→ SUPPLIED DATA

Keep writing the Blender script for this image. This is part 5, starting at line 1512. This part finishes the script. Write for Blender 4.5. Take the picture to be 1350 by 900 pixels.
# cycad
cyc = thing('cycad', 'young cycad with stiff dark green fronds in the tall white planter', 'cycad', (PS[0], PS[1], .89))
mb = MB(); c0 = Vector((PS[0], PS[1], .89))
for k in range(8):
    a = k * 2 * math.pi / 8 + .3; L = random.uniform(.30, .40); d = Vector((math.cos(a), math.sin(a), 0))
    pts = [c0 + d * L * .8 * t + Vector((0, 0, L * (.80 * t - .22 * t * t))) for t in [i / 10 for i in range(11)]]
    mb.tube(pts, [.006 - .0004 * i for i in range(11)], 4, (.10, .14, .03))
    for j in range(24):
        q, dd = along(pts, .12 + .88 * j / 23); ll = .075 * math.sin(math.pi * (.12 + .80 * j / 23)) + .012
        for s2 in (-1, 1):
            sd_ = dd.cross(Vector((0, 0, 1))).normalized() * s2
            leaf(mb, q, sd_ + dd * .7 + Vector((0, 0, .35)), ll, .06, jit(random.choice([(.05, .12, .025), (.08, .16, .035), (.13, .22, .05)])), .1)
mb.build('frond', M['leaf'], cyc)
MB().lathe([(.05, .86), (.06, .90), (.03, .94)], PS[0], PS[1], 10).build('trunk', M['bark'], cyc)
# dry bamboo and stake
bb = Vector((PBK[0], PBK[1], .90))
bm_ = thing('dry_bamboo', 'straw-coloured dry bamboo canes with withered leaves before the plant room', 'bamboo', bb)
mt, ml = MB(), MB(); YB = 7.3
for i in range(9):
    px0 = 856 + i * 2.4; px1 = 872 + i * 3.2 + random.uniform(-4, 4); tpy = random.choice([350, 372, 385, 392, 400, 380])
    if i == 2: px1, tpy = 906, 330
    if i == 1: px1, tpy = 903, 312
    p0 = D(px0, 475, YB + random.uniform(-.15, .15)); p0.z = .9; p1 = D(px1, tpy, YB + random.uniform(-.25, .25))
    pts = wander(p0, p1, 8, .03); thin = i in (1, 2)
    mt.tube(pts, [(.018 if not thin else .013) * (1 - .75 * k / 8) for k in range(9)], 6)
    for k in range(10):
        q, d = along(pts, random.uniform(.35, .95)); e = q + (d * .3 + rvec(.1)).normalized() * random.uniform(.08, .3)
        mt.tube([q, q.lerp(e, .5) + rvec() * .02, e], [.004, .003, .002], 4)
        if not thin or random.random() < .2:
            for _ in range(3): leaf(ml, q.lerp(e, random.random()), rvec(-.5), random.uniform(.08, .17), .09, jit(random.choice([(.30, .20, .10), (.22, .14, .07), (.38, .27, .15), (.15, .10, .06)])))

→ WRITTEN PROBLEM
Copy out the data shown above without altering anything.

→ REPLY
Keep writing the Blender script for this image. This is part 5, starting at line 1512. This part finishes the script. Write for Blender 4.5. Take the picture to be 1350 by 900 pixels.
# cycad
cyc = thing('cycad', 'young cycad with stiff dark green fronds in the tall white planter', 'cycad', (PS[0], PS[1], .89))
mb = MB(); c0 = Vector((PS[0], PS[1], .89))
for k in range(8):
    a = k * 2 * math.pi / 8 + .3; L = random.uniform(.30, .40); d = Vector((math.cos(a), math.sin(a), 0))
    pts = [c0 + d * L * .8 * t + Vector((0, 0, L * (.80 * t - .22 * t * t))) for t in [i / 10 for i in range(11)]]
    mb.tube(pts, [.006 - .0004 * i for i in range(11)], 4, (.10, .14, .03))
    for j in range(24):
        q, dd = along(pts, .12 + .88 * j / 23); ll = .075 * math.sin(math.pi * (.12 + .80 * j / 23)) + .012
        for s2 in (-1, 1):
            sd_ = dd.cross(Vector((0, 0, 1))).normalized() * s2
            leaf(mb, q, sd_ + dd * .7 + Vector((0, 0, .35)), ll, .06, jit(random.choice([(.05, .12, .025), (.08, .16, .035), (.13, .22, .05)])), .1)
mb.build('frond', M['leaf'], cyc)
MB().lathe([(.05, .86), (.06, .90), (.03, .94)], PS[0], PS[1], 10).build('trunk', M['bark'], cyc)
# dry bamboo and stake
bb = Vector((PBK[0], PBK[1], .90))
bm_ = thing('dry_bamboo', 'straw-coloured dry bamboo canes with withered leaves before the plant room', 'bamboo', bb)
mt, ml = MB(), MB(); YB = 7.3
for i in range(9):
    px0 = 856 + i * 2.4; px1 = 872 + i * 3.2 + random.uniform(-4, 4); tpy = random.choice([350, 372, 385, 392, 400, 380])
    if i == 2: px1, tpy = 906, 330
    if i == 1: px1, tpy = 903, 312
    p0 = D(px0, 475, YB + random.uniform(-.15, .15)); p0.z = .9; p1 = D(px1, tpy, YB + random.uniform(-.25, .25))
    pts = wander(p0, p1, 8, .03); thin = i in (1, 2)
    mt.tube(pts, [(.018 if not thin else .013) * (1 - .75 * k / 8) for k in range(9)], 6)
    for k in range(10):
        q, d = along(pts, random.uniform(.35, .95)); e = q + (d * .3 + rvec(.1)).normalized() * random.uniform(.08, .3)
        mt.tube([q, q.lerp(e, .5) + rvec() * .02, e], [.004, .003, .002], 4)
        if not thin or random.random() < .2:
            for _ in range(3): leaf(ml, q.lerp(e, random.random()), rvec(-.5), random.uniform(.08, .17), .09, jit(random.choice([(.30, .20, .10), (.22, .14, .07), (.38, .27, .15), (.15, .10, .06)])))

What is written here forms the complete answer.